A peine refermés les trois premiers volumes des Romans durs que l'on se souvient de Simenon en homme pressé, et que les trois suivants sont déjà arrivés. Je poursuis donc avec, aujourd'hui, le tome 4.
Monsieur La Souris
La Souris est un clochard
qui porte encore beau et qui est comme chez lui au poste de police de l’Opéra.
Il vient souvent y faire son numéro et amuser la galerie. Sauf l’inspecteur
Lognon, surnommé Malgracieux. Cette fois-ci, Lognon flaire en outre quelque
chose de bizarre: La Souris a trouvé une enveloppe pleine de dollars et
il est venu la déposer en bon citoyen, avec l’espoir de la récupérer dans un an
et un jour. Bon citoyen, ou presque. Il a prélevé quelques billets dans les
liasses pour que leur éventuel propriétaire soit incapable d’en donner le
compte exact s’il se présente. Et l’origine de l’enveloppe est moins avouable
qu’il ne l’a raconté… En 1938, Monsieur La Souris était l’un des treize
Simenon publiés par Simenon par Gallimard. De cette période de production
intense, tout n’a pas survécu de la même manière. Celui-ci avait été un peu laissé de côté, malgré une incarnation du personnage
principal par Raimu dans un film de 1942.
La découverte mérite
pourtant d’être faite. On croit voir l’ombre de Maigret à chaque coin d’une rue
parisienne, bien qu’il soit absent du livre. La relation entre La Souris et
Lognon, si différents qu’ils soient, évolue pourtant vers une surprenante
estime réciproque, à la lisière d’une impossible amitié. Le clochard vaut mieux
que le personnage dont il s’est construit la silhouette banale en s’appliquant
à ne pas faire de vagues. Il possède un passé solide, que les femmes ont
contribué à détruire. Et il fait encore de beaux rêves…
Quant à l’enquête
policière qui structure le récit, elle navigue entre la haute finance et les
milieux interlopes chers à l’auteur, avec un détour par la philatélie qui
ravira les passionnés. Monsieur La Souris prouve, une fois encore,
combien les œuvres de Simenon considérées comme mineures possèdent au moins
quelques-unes des qualités de son vaste ensemble romanesque.
Malempin
Au début du roman, le
docteur Malempin devrait être tout guilleret. Mais une sourde crainte le ronge.

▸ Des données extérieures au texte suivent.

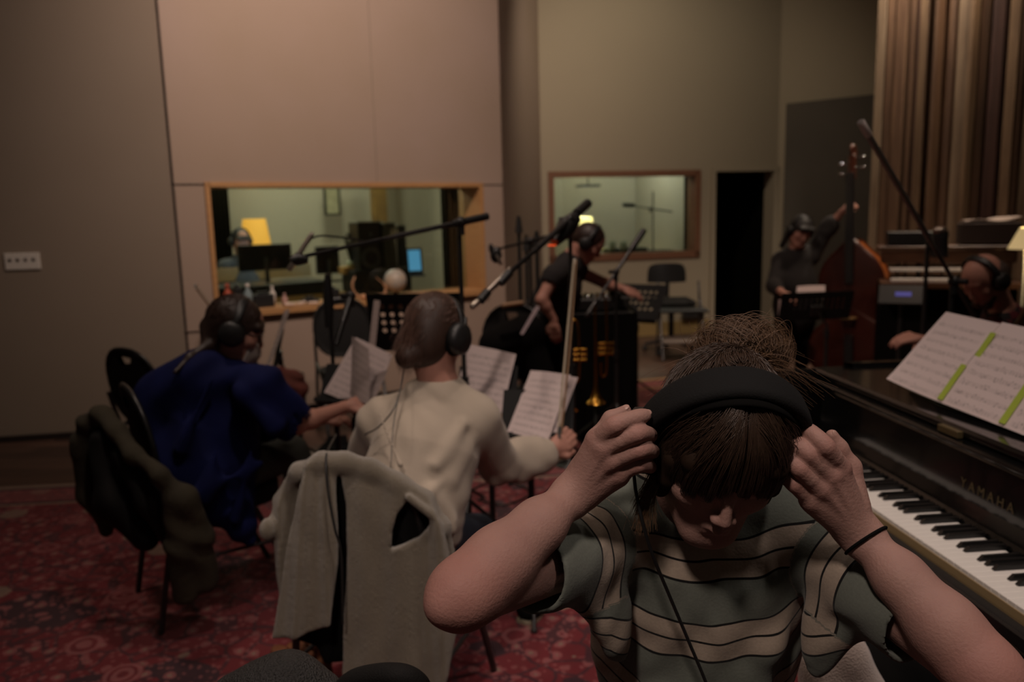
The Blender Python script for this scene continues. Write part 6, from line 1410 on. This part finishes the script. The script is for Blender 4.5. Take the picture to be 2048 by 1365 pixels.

C'est son dernier jour de travail avant les vacances, qu'il passera, hors
saison, dans le Midi - pour la première fois, comme une échappée hors de ses
habitudes... En outre, il rentre chez lui avec une nouvelle voiture.
La journée passe vite,
comme dans un souvenir d'enfance où sa course s'était accélérée jusqu'à
s'arrêter brusquement à un mètre d'un tramway: «Est-ce que, ce jour-là, je
courais plus vite parce que j'avais une intuition, parce que je sentais la
catastrophe?»
Il retrouve la même hâte
qu'autrefois, sans raison apparente, et comprend la signification de cette nouvelle
intuition quand il entre dans l'appartement: Bilot, un de ses deux fils,
est malade, et c'est grave. Envolées, les vacances! Il ne reste plus qu'à
tenter de maintenir l'enfant en vie, même si le pronostic est inquiétant.
Mais ce combat-là n'est,
dans Malempin, qu'un prétexte, l'événement qui fait basculer une
existence pour en découvrir des pans inédits.
Son fils fiévreux le
regarde et Malempin se demande quelle image il gardera de lui plus tard: Est-ce que mon père était bien comme ça ?
Lui-même n'a jamais voulu
savoir qui était vraiment son père et, tout à coup, là, au chevet du fils, il
en éprouve de la honte. En quelques lignes, Georges Simenon met en place
l'énigme familiale: l'oncle Tesson qui a disparu, la tante qui est une
chipie, le père enterré... Alors, au cours des longues heures près de Bilot,
tout le passé revient comme un flot amer, avec enfin la volonté de comprendre
ce qui est arrivé, et pourquoi.
Le mécanisme de ce roman
paru en 1940 fait penser au Modiano d'aujourd'hui, avec ses jeux de mémoire qui
superposent deux époques, renvoyant inlassablement de l'une à l'autre. C'est
pourtant bien du Simenon. Et un Simenon attaché à dépouiller une histoire
familiale de ses traditions en forme de faux-semblants, pour en extraire la vérité.
Bien sûr, Malempin reconstitue cette histoire
longtemps après, il lui en manque quelques éléments. Mais il en retrouve assez,
dans des souvenirs qu'il croyait avoir perdus, pour reconstituer un puzzle qui
lui parle de lui-même. Et l'oblige à se regarder en face: époux et père
de famille tout à coup décidé, dans un dernier chapitre plein de points de
suspension, à ne pas reproduire le gâchis de la génération précédente.